Однако после этого многократный опыт мало-помалу поколебал всякое доверие, которое я питал к чувствам: башни, казавшиеся мне издалека круглыми, вблизи часто оказывались квадратными, и огромные статуи, установлен­ные на их вершинах, человеку, наблюдавшему их с земли, казались ничтожными по размеру; я отмечал, что суждения моих внешних чувств во всех многочисленных случаях подобного рода ошибочны. Но это относится не только к внешним чувствам, но и к внутренним: ведь что может быть острее чувства боли? Однако я когда-то слышал от тех, у кого были ампутированы голень или предплечье, что им порой кажется, будто они до сих пор ощущают иногда боль в тех частях тела, которых у них уже нет; таким образом, и я не могу быть уверен в том, что испытываю боль в ка­ком-либо моем члене, хотя я эту боль и ощущаю. Ко всему этому я недавно прибавил еще две, наиболее общие, при­чины сомнения: первая состоит в том, что я никогда не считал, будто во время бодрствования я ощущаю то, чего не ощущаю иногда потом, когда сплю; а так как то, что я, как мне кажется, ощущаю во сне, не представляется мне исходящим от вещей, находящихся вне меня, то я и не понимал, почему мне следует больше этому верить, когда речь идет о том, что ощущается мной, как мне это кажется, во время бодрствования. Вторая причина была такая: по­скольку до сих пор я не ведал истинного виновника моего появления на свет или, по крайней мере, воображал, что его не ведаю, я не усматривал никакого препятствия для того, чтобы заблуждающимся меня сотворила сама при­рода — заблуждающимся даже в том, что казалось мне наи­более истинным. Что же до аргументов, с помощью которых я прежде убеждался в истинности чувственных вещей, то на них мне нетрудно ответить. Ведь поскольку, казалось, сама природа толкает меня на многое, противоречащее разуму, я полагал, что уроки природы не заслуживают большого доверия. И хотя чувственные восприятия не за­висели от моей воли, я все же не считал возможным на этом основании заключать, будто восприятия эти исходят от ве­щей, от меня отличных, ибо во мне самом может содер­жаться некая способность — пусть мне пока и неведо­мая,— являющаяся виновницей указанных восприятии.
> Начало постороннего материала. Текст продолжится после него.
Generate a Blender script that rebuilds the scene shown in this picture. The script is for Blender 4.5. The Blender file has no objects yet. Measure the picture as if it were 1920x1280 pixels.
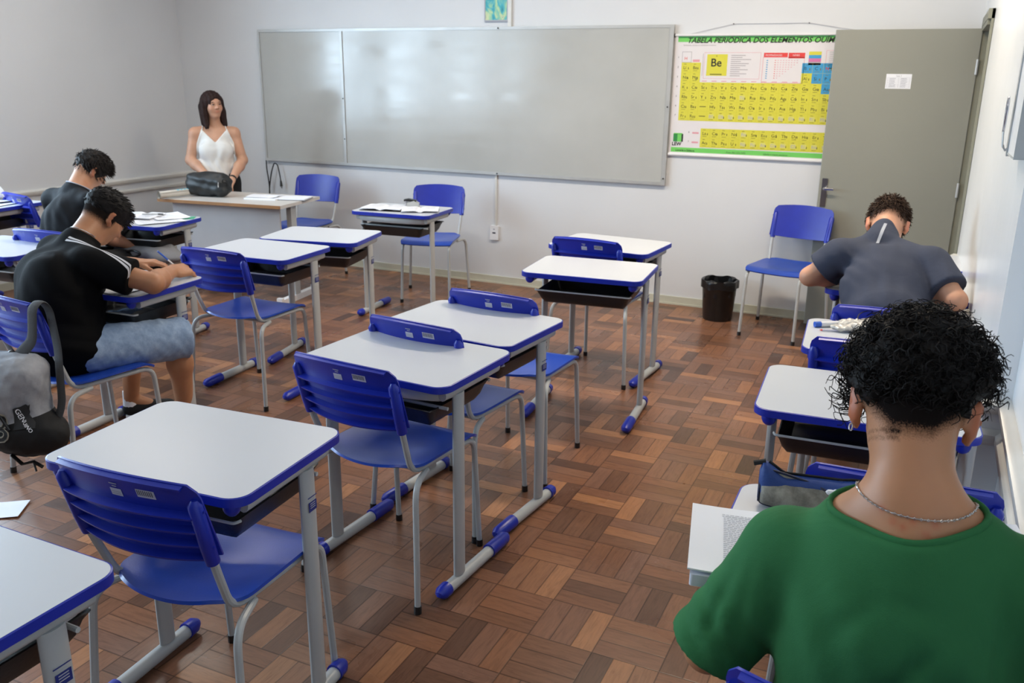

Теперь, после того как я лучше узнал самого себя и ви­новника моего появления на свет, я не думаю, будто можно легкомысленно признать истинным все, что мне явно вну­шают чувства; однако и не все также следует подвергать сомнению.
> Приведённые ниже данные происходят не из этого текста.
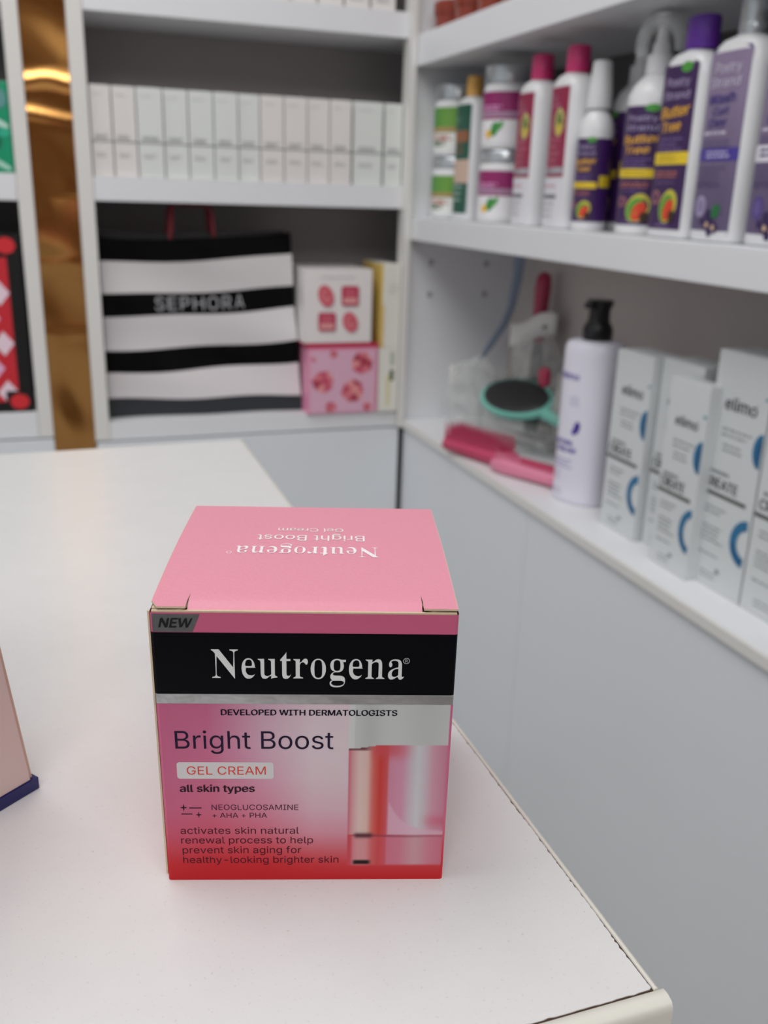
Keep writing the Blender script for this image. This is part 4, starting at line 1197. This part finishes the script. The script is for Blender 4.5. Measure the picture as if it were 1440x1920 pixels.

Прежде всего, поскольку я знаю, что все, мыслимое мной ясно и отчетливо, может быть создано Богом таким, как я это мыслю, мне достаточно иметь возможность ясно и отчетливо помыслить одну вещь без другой, чтобы убе­диться в их отличии друг от друга: ведь, по крайней мере, они могли быть разделены меж собой Богом; при этом не имеет значения, с помощью какой способности мы можем установить их различие. Таким образом, из одного того, что я уверен в своем существовании и в то же время не за­мечаю ничего иного, относящегося к моей природе, или сущности, помимо того, что я — вещь мыслящая, я справед­ливо заключаю, что сущность моя состоит лишь в том, что я — мыслящая вещь. И хотя, быть может (а как я скажу позднее, наверняка), я обладаю телом, теснейшим образом со мной сопряженным, все же, поскольку, с одной стороны, у меня есть ясная и отчетливая идея себя самого как вещи только мыслящей и не протяженной, а с другой — отчетли­вая идея тела как вещи исключительно протяженной, но не мыслящей, я убежден, что я поистине отличен от моего тела и могу существовать без него.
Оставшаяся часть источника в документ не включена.